Moqtada Sadr: fiery Iraq cleric who battled US


Baghdad (AFP)

Moqtada Sadr is the scion of an influential clerical family who raised a rebellion after the 2003 US invasion of Iraq and has now reinvented himself as a reform champion to triumph at elections.

After the toppling of Saddam Hussein his militia fought fierce battles with American troops and he was identified by the Pentagon in 2006 as the biggest threat to stability in Iraq.

But after years on the sidelines, Sadr linked up with secularists with a promise to battle corruption and now appears to hold the keys to Baghdad.

The nationalist cleric's Marching Towards Reform alliance came out on top in Iraq's parliamentary elections earlier this month.

"Sadr -- often dubbed a firebrand cleric -- has come a long way from the days in 2003 when he was an outcast and a hunted man," said Nabeel Khoury, from the Atlantic Council think tank.
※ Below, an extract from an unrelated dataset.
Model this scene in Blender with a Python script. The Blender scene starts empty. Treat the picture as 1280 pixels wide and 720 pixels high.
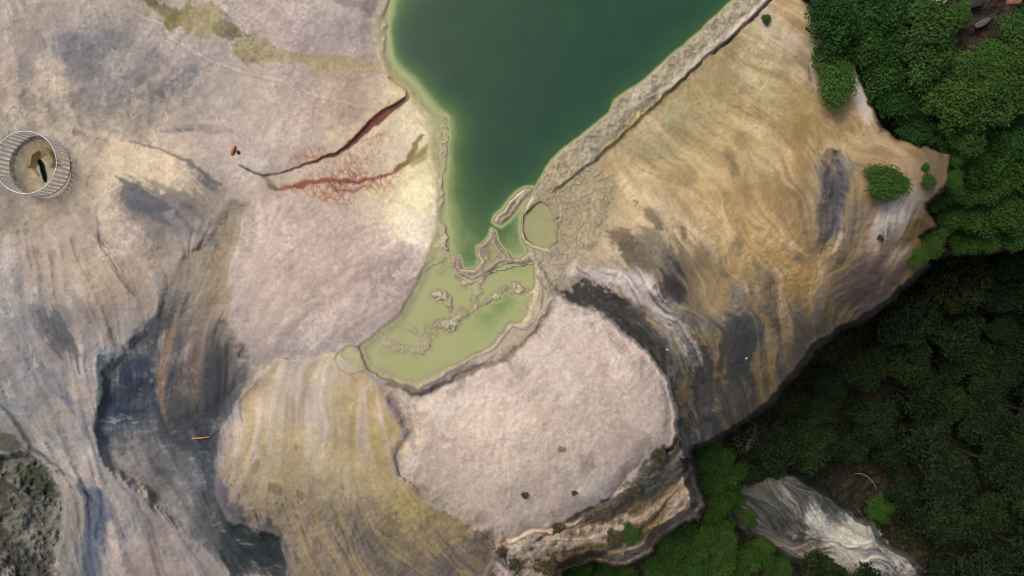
import bpy, math, random
import numpy as np
C = bpy.context.scene.collection
SC = bpy.context.scene
rad = math.radians

# ------------------------------------------------------------------ camera, world, sun, exposure
H = 35.0                      # drone height above the pool, metres
F = 865.0                     # focal length in photo pixels (1280 wide)
CX, CY = 640.0, 360.0
cam = bpy.data.cameras.new("camera"); cam.lens = F / 1280 * 36; cam.sensor_width = 36
cam.clip_end = 3000; cam.clip_start = 0.5
camo = bpy.data.objects.new("camera", cam); C.objects.link(camo)
camo.location = (0, 0, H); camo.rotation_euler = (0, 0, 0)
SC.camera = camo
SC.render.engine = 'CYCLES'; SC.cycles.filter_width = 1.1

SUN_EL, SUN_AZ = 56.0, -50.0   # azimuth clockwise from +Y (image up); sun stands upper left
world = bpy.data.worlds.new("World"); SC.world = world; world.use_nodes = True
wn = world.node_tree.nodes; wl = world.node_tree.links
bg = wn["Background"]; bg.inputs[1].default_value = 0.1
sky = wn.new("ShaderNodeTexSky"); sky.sky_type = 'NISHITA'; sky.sun_disc = False
sky.sun_elevation = rad(SUN_EL); sky.sun_rotation = rad(SUN_AZ)
sky.dust_density = 6.0; sky.air_density = 0.8; sky.ozone_density = 0.6
wl.new(sky.outputs[0], bg.inputs[0])
sun = bpy.data.lights.new("sun", 'SUN'); sun.energy = 1.4; sun.angle = rad(24); sun.color = (1.0, 0.955, 0.89)
suno = bpy.data.objects.new("sun", sun); C.objects.link(suno)
suno.rotation_euler = (rad(90 - SUN_EL), 0, rad(180 - SUN_AZ))
SC.view_settings.view_transform = 'Standard'; SC.view_settings.look = 'None'
SC.view_settings.gamma = 1.0; SC.view_settings.exposure = 0.14
SC.view_settings.use_curve_mapping = False
ILL = np.array([1.0, .95, .95], np.float32)    # calibrated light on level ground (photo colour / ILL = albedo)

# ------------------------------------------------------------------ canvas of fields over the ground
STEP = 1.25
U0, U1, V0, V1 = -240.0, 1520.0, -200.0, 920.0
nu = int(round((U1 - U0) / STEP)) + 1; nv = int(round((V1 - V0) / STEP)) + 1
us = np.linspace(U0, U1, nu, dtype=np.float32); vs = np.linspace(V0, V1, nv, dtype=np.float32)
U, V = np.meshgrid(us, vs)
def sst(x): x = np.clip(x, 0, 1); return x * x * (3 - 2 * x)
def lin(c):
    c = np.asarray(c, np.float32) / 255.0
    return np.where(c <= 0.04045, c / 12.92, ((c + 0.055) / 1.055) ** 2.4).astype(np.float32)
def vnoise(x, y, seed):
    r = np.random.RandomState(seed).rand(256, 256).astype(np.float32)
    xi = np.floor(x).astype(np.int32); yi = np.floor(y).astype(np.int32)
    fx = x - xi; fy = y - yi
    fx = fx * fx * fx * (fx * (fx * 6 - 15) + 10); fy = fy * fy * fy * (fy * (fy * 6 - 15) + 10)
    x0 = xi & 255; x1 = (xi + 1) & 255; y0 = yi & 255; y1 = (yi + 1) & 255
    a = r[y0, x0]; b = r[y0, x1]; c = r[y1, x0]; d = r[y1, x1]
    return (a + (b - a) * fx) * (1 - fy) + (c + (d - c) * fx) * fy
def fbm(x, y, scale, octv, seed, gain=0.5):
    s = 0; a = 1.0; t = 0; f = 1.0 / scale
    for i in range(octv):
        s = s + a * (vnoise(x * f + 17.3 * i, y * f + 9.1 * i, seed + i) - 0.5) * 2; t += a
        a *= gain; f *= 2.03
    return (s / t).astype(np.float32)
def worley(x, y, scale, seed):
    """edge distance F2-F1 and a random per cell"""
    rs = np.random.RandomState(seed); rx = rs.rand(64, 64).astype(np.float32); ry = rs.rand(64, 64).astype(np.float32)
    rc = rs.rand(64, 64).astype(np.float32)
    x = x / scale; y = y / scale
    xi = np.floor(x).astype(np.int32); yi = np.floor(y).astype(np.int32)
    f1 = np.full(x.shape, 9, np.float32); f2 = f1.copy(); cid = np.zeros(x.shape, np.float32)
    for dy in (-1, 0, 1):
        for dx in (-1, 0, 1):
            a = (xi + dx) & 63; b = (yi + dy) & 63
            d = np.hypot(xi + dx + rx[b, a] - x, yi + dy + ry[b, a] - y)
            cid = np.where(d < f1, rc[b, a], cid)
            f2 = np.where(d < f1, f1, np.minimum(f2, d)); f1 = np.minimum(f1, d)
    return f2 - f1, cid
W1x = fbm(U, V, 60, 3, 11); W1y = fbm(U, V, 60, 3, 31)
W2x = fbm(U, V, 14, 3, 51); W2y = fbm(U, V, 14, 3, 71)
def warped(a, b): return U + a * W1x + b * W2x, V + a * W1y + b * W2y
def win(pts, m):
    p = np.asarray(pts, np.float32)
    i0 = max(0, int((p[:, 0].min() - m - U0) / STEP)); i1 = min(nu, int((p[:, 0].max() + m - U0) / STEP) + 2)
    j0 = max(0, int((p[:, 1].min() - m - V0) / STEP)); j1 = min(nv, int((p[:, 1].max() + m - V0) / STEP) + 2)
    return slice(j0, max(j1, j0 + 1)), slice(i0, max(i1, i0 + 1))
def seg_dist(x, y, pts, closed=False, widths=None):
    """distance to a polyline (minus the local half width)"""
    d = np.full(x.shape, 1e4, np.float32); n = len(pts)
    for k in range(n if closed else n - 1):
        ax, ay = pts[k][:2]; bx, by = pts[(k + 1) % n][:2]
        vx, vy = bx - ax, by - ay; L = vx * vx + vy * vy + 1e-6
        t = np.clip(((x - ax) * vx + (y - ay) * vy) / L, 0, 1)
        e = np.hypot(x - ax - t * vx, y - ay - t * vy)
        if widths is not None: e = e - (widths[k] + (widths[(k + 1) % n] - widths[k]) * t) * 0.5
        d = np.minimum(d, e)
    return d
def poly_sd(pts, wa=0, wb=0, R=60):
    """signed distance, positive inside, clipped to +-R"""
    out = np.full(U.shape, -R, np.float32); w = win(pts, R + wa + wb)
    x, y = (U[w] + wa * W1x[w] + wb * W2x[w]), (V[w] + wa * W1y[w] + wb * W2y[w])
    ins = np.zeros(x.shape, bool); n = len(pts)
    for k in range(n):
        ax, ay = pts[k]; bx, by = pts[(k + 1) % n]
        if ay == by: continue
        c = ((ay > y) != (by > y)) & (x < (bx - ax) * (y - ay) / (by - ay) + ax)
        ins ^= c
    d = seg_dist(x, y, pts, True)
    out[w] = np.clip(np.where(ins, d, -d), -R, R)
    return out
def line_sd(pts, wa=0, wb=0, R=30):
    """positive within the stroke; pts may carry a third value, the width"""
    out = np.full(U.shape, -R, np.float32); w = win([p[:2] for p in pts], R + wa + wb)
    x, y = (U[w] + wa * W1x[w] + wb * W2x[w]), (V[w] + wa * W1y[w] + wb * W2y[w])
    wd = [p[2] if len(p) > 2 else 2.0 for p in pts]
    out[w] = np.clip(-seg_dist(x, y, pts, False, wd), -R, R)
    return out
def upsample(g, q):
    fy = np.minimum(np.arange(nv) / q, g.shape[0] - 1.001); fx = np.minimum(np.arange(nu) / q, g.shape[1] - 1.001)
    yi = fy.astype(int); xi = fx.astype(int); ty = (fy - yi)[:, None, None]; tx = (fx - xi)[None, :, None]
    return ((g[yi][:, xi] * (1 - tx) + g[yi][:, xi + 1] * tx) * (1 - ty) + (g[yi + 1][:, xi] * (1 - tx) + g[yi + 1][:, xi + 1] * tx) * ty).astype(np.float32)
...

The election success follows three years of weekly protests, with Sadrists rallying alongside communists to call for an overhaul of the political class.

While Sadr has ruled himself out of becoming prime minister, he should become kingmaker and aims to form a technocratic government from a dozen parties.

Such a victory over internationally favoured prime minister Haider al-Abadi came as a surprise, but Sadr is well-known to Iraqis and US forces alike.

- Militia army -

His rise to political power has been aided by the reputations of two famed relatives -- including his father, Grand Ayatollah Mohammed Mohammed Sadiq al-Sadr -- killed during Saddam Hussein's rule.

With a grey bushy beard and wearing the black turban of a "sayyid" or descendant of the Prophet Mohammed, Sadr gained widespread popularity in the months after the 2003 invasion of Iraq.

His Mahdi Army -- estimated to have had up to 60,000 members -- was once the most active and feared armed Shiite group in the country, and was blamed by Washington for death-squad killings of thousands of Sunnis.

But in August 2008, Sadr suspended the activities of the Mahdi Army after major US and Iraqi assaults on its strongholds in Baghdad and southern Iraq.

Following the ceasefire, US military commanders said Sadr's action had been instrumental in helping bring about a significant decrease in the levels of violence across Iraq.

He nonetheless continued his vocal opposition to the US military presence in the country.

- Holding onto the street -

Despite repeatedly bowing out of politics, reportedly pursuing religious studies in the Iranian holy city of Qom, he remained able to pull powerful political strings.

After throwing his weight behind Shiite politician Nuri al-Maliki in 2006, ensuring he became prime minister, Sadr then ordered his followers to pull out of the cabinet the next year, almost bringing down the government.

Sadr's bloc contested the 2010 legislative election in an alliance with the Supreme Iraqi Islamic Council, another Shiite group with links to Iran.

The inconclusive polls saw Maliki gain a second term as premier -- during which he was deemed a "dictator" by Sadr who called for his resignation.

More recently the former commander renewed his militia to defend Iraqi religious sites in 2014, after the Islamic State group overran large areas north and west of Baghdad.

Whether on a military, clerical or political path, Sadr has been careful to maintain the power base which has now given him an unrivalled level of political influence.

"Because he holds onto the street, he upsets numerous parties," said Iraqi political expert Essam al-Fili.

For the analyst, forming a coalition government with Sadr would result in "the political situation entering a phase of instability".